В некоторых книжках после выхода обнаруживали какое-то ядовитое зерно, и давался приказ в продажу не отдавать и тираж уничтожать. Но до того как такой приказ поступал, по библиотекам рассылались обязательные экземпляры плюс со склада выдавали писателю авторские экземпляры. Борис Житков к тому времени уже умер, в 1938 году еще, а роман был запрещен по доносу Фадеева. Из продажи еще были изъяты «По ту сторону Тулы» Егунова 1931 года, «Труды и дни Свистонова» Вагинова 1929 года и одновременно с ними «Мой временник» Эйхенбаума. 

— И в библиотеке тоже какие-то внутренние документы по этому поводу были? 

— А в библиотеках — пожалуйста, читайте, никакого спецхрана. Просто продавать нельзя, тираж уничтожить. А в библиотеках с ними ничего не делали.

ПРО ПОЭЗИЮ

— Можете дать свое определение поэзии?

— Вы знаете, есть такой сайт «На середине мира», где однажды Петя Брандт задавал мне этот вопрос — что, по вашему мнению, такое поэзия и с чем ее едят. Я ему надиктовал, и это есть в интернете. Я даже по просьбе Пети Брандта написал Анри Волохонскому и попросил ответить, и в виде письма Анри ко мне туда это тоже попало. Он мой ответ там слегка перефразирует. Я просто сказал, что как можно передать грациозность тапира и сладостное мяуканье кота, или что-то в этом роде.
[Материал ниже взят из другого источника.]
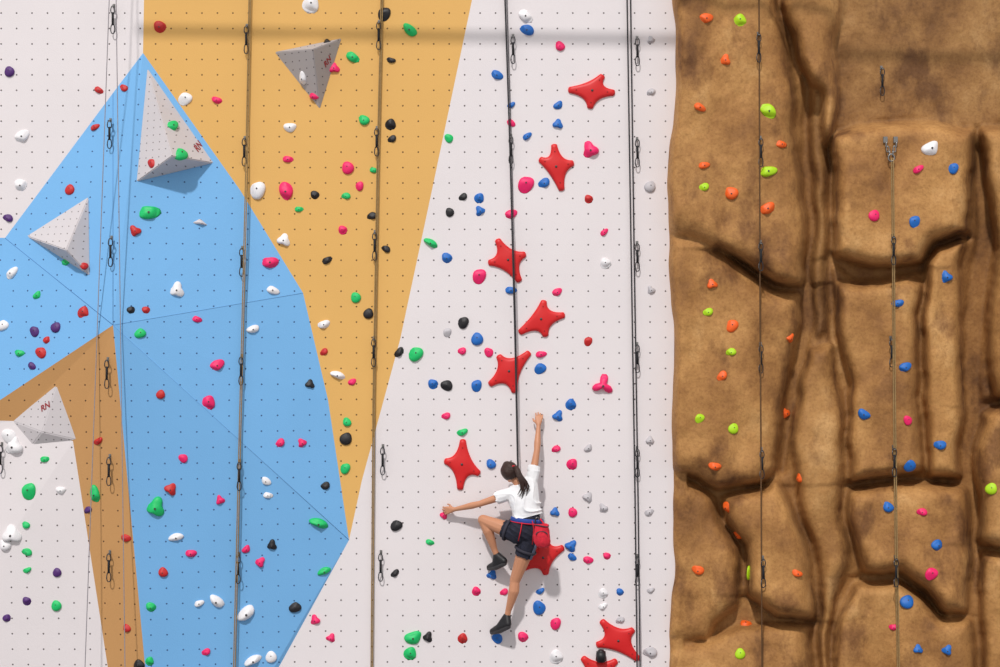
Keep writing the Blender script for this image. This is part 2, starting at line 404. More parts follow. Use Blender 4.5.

— То есть вы апеллировали...

— …к любимым существам. 

— А тапир — это неосуществленный хармсовский рукописный журнал так должен был называться?

— Да. Но до Хармса это употребил Введенский: «Как жуир спешит тапир / на земли последний пир», а до Введенского — Мандельштам: «Итак, готовьтесь жить во времени, / где нет ни волка, ни тапира, / А небо будущим беременно / пшеницей сытого эфира».

— Тапир — это ведь очень странное существо. Есть несколько таких ныне живущих существ, типа тапира, латимерии, которые вообще-то уже должны были вымереть. 

— Должен, но не обязан!

— Это очень хорошо, что он не вымер, это помогает нам поверить в то, что собака и лошадь являются родственниками. 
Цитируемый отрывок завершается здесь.